__Available data__
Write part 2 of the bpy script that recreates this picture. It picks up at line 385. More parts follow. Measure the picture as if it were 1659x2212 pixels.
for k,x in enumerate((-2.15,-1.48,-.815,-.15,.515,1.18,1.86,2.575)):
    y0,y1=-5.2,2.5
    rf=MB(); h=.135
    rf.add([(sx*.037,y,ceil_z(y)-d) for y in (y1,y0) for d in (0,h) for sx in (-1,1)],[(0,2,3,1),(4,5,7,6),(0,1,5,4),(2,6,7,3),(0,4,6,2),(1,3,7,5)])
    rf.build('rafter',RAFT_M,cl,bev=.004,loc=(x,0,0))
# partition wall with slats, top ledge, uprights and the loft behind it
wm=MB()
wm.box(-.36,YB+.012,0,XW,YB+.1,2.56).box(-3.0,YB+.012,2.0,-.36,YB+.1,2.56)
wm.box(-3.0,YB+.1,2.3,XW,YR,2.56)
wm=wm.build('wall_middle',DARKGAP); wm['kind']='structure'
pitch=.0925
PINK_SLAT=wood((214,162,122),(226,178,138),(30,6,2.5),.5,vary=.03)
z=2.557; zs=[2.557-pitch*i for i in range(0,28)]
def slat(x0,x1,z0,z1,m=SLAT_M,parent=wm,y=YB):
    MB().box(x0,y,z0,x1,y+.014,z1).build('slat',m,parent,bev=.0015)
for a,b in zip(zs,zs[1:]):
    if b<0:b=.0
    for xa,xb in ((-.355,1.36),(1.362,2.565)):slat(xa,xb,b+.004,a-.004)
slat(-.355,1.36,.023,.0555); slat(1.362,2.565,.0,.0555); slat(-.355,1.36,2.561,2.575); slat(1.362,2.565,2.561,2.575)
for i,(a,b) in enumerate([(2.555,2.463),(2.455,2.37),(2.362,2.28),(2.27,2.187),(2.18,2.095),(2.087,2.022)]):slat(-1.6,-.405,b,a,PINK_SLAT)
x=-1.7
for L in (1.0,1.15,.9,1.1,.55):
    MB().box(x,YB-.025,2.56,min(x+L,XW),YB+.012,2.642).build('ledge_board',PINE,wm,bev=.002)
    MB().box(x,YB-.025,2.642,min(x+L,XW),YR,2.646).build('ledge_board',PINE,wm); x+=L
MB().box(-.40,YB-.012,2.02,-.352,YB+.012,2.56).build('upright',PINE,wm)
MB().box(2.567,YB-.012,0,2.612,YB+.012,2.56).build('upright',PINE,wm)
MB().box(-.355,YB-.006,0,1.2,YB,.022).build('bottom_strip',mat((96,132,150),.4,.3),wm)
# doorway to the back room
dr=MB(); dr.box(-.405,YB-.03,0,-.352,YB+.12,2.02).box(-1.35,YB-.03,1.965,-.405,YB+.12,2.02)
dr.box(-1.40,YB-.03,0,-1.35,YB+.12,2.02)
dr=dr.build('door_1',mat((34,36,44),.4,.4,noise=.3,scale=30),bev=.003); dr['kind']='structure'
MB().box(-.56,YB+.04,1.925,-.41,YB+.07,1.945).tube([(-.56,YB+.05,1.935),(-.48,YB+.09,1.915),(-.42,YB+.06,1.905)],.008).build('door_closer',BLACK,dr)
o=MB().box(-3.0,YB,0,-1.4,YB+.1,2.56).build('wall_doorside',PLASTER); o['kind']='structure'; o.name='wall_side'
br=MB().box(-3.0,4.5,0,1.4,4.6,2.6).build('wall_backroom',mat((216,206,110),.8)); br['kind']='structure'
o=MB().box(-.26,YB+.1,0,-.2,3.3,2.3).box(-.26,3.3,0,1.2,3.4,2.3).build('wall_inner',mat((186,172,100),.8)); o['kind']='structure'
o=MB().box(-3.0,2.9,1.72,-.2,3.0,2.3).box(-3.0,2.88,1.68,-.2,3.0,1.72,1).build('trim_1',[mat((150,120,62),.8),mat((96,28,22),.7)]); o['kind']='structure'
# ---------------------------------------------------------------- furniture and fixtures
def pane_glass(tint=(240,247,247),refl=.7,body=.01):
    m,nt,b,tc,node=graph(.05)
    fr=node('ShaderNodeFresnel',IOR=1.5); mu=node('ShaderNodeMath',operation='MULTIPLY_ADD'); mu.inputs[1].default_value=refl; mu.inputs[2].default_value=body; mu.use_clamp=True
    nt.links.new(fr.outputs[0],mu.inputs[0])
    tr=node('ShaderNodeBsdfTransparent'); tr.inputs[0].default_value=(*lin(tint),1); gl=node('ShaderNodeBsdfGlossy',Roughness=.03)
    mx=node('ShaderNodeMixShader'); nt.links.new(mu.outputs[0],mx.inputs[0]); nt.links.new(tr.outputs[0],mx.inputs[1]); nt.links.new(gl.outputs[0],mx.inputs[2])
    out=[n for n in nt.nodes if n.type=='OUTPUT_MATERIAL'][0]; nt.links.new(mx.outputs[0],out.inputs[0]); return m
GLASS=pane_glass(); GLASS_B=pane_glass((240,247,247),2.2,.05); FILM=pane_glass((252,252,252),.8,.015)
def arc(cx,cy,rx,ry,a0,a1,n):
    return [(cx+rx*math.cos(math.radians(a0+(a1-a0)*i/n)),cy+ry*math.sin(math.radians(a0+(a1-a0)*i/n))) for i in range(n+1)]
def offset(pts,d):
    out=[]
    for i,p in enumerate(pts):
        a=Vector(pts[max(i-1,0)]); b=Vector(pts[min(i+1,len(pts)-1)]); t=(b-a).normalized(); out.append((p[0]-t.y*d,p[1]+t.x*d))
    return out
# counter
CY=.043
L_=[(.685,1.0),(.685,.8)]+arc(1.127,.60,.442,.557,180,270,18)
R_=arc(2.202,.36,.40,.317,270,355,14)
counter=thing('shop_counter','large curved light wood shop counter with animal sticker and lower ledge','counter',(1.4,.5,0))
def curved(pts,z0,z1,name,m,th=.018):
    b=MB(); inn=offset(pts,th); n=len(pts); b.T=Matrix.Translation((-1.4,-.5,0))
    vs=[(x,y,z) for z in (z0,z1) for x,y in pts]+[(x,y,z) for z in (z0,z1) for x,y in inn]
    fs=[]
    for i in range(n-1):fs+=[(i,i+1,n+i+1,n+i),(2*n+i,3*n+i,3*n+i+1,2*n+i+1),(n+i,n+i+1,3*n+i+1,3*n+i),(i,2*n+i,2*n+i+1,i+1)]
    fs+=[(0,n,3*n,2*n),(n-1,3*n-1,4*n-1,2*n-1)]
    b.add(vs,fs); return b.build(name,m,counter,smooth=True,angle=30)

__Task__
Take the material above and return all of it exactly.

__Result of the exercise__
Write part 2 of the bpy script that recreates this picture. It picks up at line 385. More parts follow. Measure the picture as if it were 1659x2212 pixels.
for k,x in enumerate((-2.15,-1.48,-.815,-.15,.515,1.18,1.86,2.575)):
    y0,y1=-5.2,2.5
    rf=MB(); h=.135
    rf.add([(sx*.037,y,ceil_z(y)-d) for y in (y1,y0) for d in (0,h) for sx in (-1,1)],[(0,2,3,1),(4,5,7,6),(0,1,5,4),(2,6,7,3),(0,4,6,2),(1,3,7,5)])
    rf.build('rafter',RAFT_M,cl,bev=.004,loc=(x,0,0))
# partition wall with slats, top ledge, uprights and the loft behind it
wm=MB()
wm.box(-.36,YB+.012,0,XW,YB+.1,2.56).box(-3.0,YB+.012,2.0,-.36,YB+.1,2.56)
wm.box(-3.0,YB+.1,2.3,XW,YR,2.56)
wm=wm.build('wall_middle',DARKGAP); wm['kind']='structure'
pitch=.0925
PINK_SLAT=wood((214,162,122),(226,178,138),(30,6,2.5),.5,vary=.03)
z=2.557; zs=[2.557-pitch*i for i in range(0,28)]
def slat(x0,x1,z0,z1,m=SLAT_M,parent=wm,y=YB):
    MB().box(x0,y,z0,x1,y+.014,z1).build('slat',m,parent,bev=.0015)
for a,b in zip(zs,zs[1:]):
    if b<0:b=.0
    for xa,xb in ((-.355,1.36),(1.362,2.565)):slat(xa,xb,b+.004,a-.004)
slat(-.355,1.36,.023,.0555); slat(1.362,2.565,.0,.0555); slat(-.355,1.36,2.561,2.575); slat(1.362,2.565,2.561,2.575)
for i,(a,b) in enumerate([(2.555,2.463),(2.455,2.37),(2.362,2.28),(2.27,2.187),(2.18,2.095),(2.087,2.022)]):slat(-1.6,-.405,b,a,PINK_SLAT)
x=-1.7
for L in (1.0,1.15,.9,1.1,.55):
    MB().box(x,YB-.025,2.56,min(x+L,XW),YB+.012,2.642).build('ledge_board',PINE,wm,bev=.002)
    MB().box(x,YB-.025,2.642,min(x+L,XW),YR,2.646).build('ledge_board',PINE,wm); x+=L
MB().box(-.40,YB-.012,2.02,-.352,YB+.012,2.56).build('upright',PINE,wm)
MB().box(2.567,YB-.012,0,2.612,YB+.012,2.56).build('upright',PINE,wm)
MB().box(-.355,YB-.006,0,1.2,YB,.022).build('bottom_strip',mat((96,132,150),.4,.3),wm)
# doorway to the back room
dr=MB(); dr.box(-.405,YB-.03,0,-.352,YB+.12,2.02).box(-1.35,YB-.03,1.965,-.405,YB+.12,2.02)
dr.box(-1.40,YB-.03,0,-1.35,YB+.12,2.02)
dr=dr.build('door_1',mat((34,36,44),.4,.4,noise=.3,scale=30),bev=.003); dr['kind']='structure'
MB().box(-.56,YB+.04,1.925,-.41,YB+.07,1.945).tube([(-.56,YB+.05,1.935),(-.48,YB+.09,1.915),(-.42,YB+.06,1.905)],.008).build('door_closer',BLACK,dr)
o=MB().box(-3.0,YB,0,-1.4,YB+.1,2.56).build('wall_doorside',PLASTER); o['kind']='structure'; o.name='wall_side'
br=MB().box(-3.0,4.5,0,1.4,4.6,2.6).build('wall_backroom',mat((216,206,110),.8)); br['kind']='structure'
o=MB().box(-.26,YB+.1,0,-.2,3.3,2.3).box(-.26,3.3,0,1.2,3.4,2.3).build('wall_inner',mat((186,172,100),.8)); o['kind']='structure'
o=MB().box(-3.0,2.9,1.72,-.2,3.0,2.3).box(-3.0,2.88,1.68,-.2,3.0,1.72,1).build('trim_1',[mat((150,120,62),.8),mat((96,28,22),.7)]); o['kind']='structure'
# ---------------------------------------------------------------- furniture and fixtures
def pane_glass(tint=(240,247,247),refl=.7,body=.01):
    m,nt,b,tc,node=graph(.05)
    fr=node('ShaderNodeFresnel',IOR=1.5); mu=node('ShaderNodeMath',operation='MULTIPLY_ADD'); mu.inputs[1].default_value=refl; mu.inputs[2].default_value=body; mu.use_clamp=True
    nt.links.new(fr.outputs[0],mu.inputs[0])
    tr=node('ShaderNodeBsdfTransparent'); tr.inputs[0].default_value=(*lin(tint),1); gl=node('ShaderNodeBsdfGlossy',Roughness=.03)
    mx=node('ShaderNodeMixShader'); nt.links.new(mu.outputs[0],mx.inputs[0]); nt.links.new(tr.outputs[0],mx.inputs[1]); nt.links.new(gl.outputs[0],mx.inputs[2])
    out=[n for n in nt.nodes if n.type=='OUTPUT_MATERIAL'][0]; nt.links.new(mx.outputs[0],out.inputs[0]); return m
GLASS=pane_glass(); GLASS_B=pane_glass((240,247,247),2.2,.05); FILM=pane_glass((252,252,252),.8,.015)
def arc(cx,cy,rx,ry,a0,a1,n):
    return [(cx+rx*math.cos(math.radians(a0+(a1-a0)*i/n)),cy+ry*math.sin(math.radians(a0+(a1-a0)*i/n))) for i in range(n+1)]
def offset(pts,d):
    out=[]
    for i,p in enumerate(pts):
        a=Vector(pts[max(i-1,0)]); b=Vector(pts[min(i+1,len(pts)-1)]); t=(b-a).normalized(); out.append((p[0]-t.y*d,p[1]+t.x*d))
    return out
# counter
CY=.043
L_=[(.685,1.0),(.685,.8)]+arc(1.127,.60,.442,.557,180,270,18)
R_=arc(2.202,.36,.40,.317,270,355,14)
counter=thing('shop_counter','large curved light wood shop counter with animal sticker and lower ledge','counter',(1.4,.5,0))
def curved(pts,z0,z1,name,m,th=.018):
    b=MB(); inn=offset(pts,th); n=len(pts); b.T=Matrix.Translation((-1.4,-.5,0))
    vs=[(x,y,z) for z in (z0,z1) for x,y in pts]+[(x,y,z) for z in (z0,z1) for x,y in inn]
    fs=[]
    for i in range(n-1):fs+=[(i,i+1,n+i+1,n+i),(2*n+i,3*n+i,3*n+i+1,2*n+i+1),(n+i,n+i+1,3*n+i+1,3*n+i),(i,2*n+i,2*n+i+1,i+1)]
    fs+=[(0,n,3*n,2*n),(n-1,3*n-1,4*n-1,2*n-1)]
    b.add(vs,fs); return b.build(name,m,counter,smooth=True,angle=30)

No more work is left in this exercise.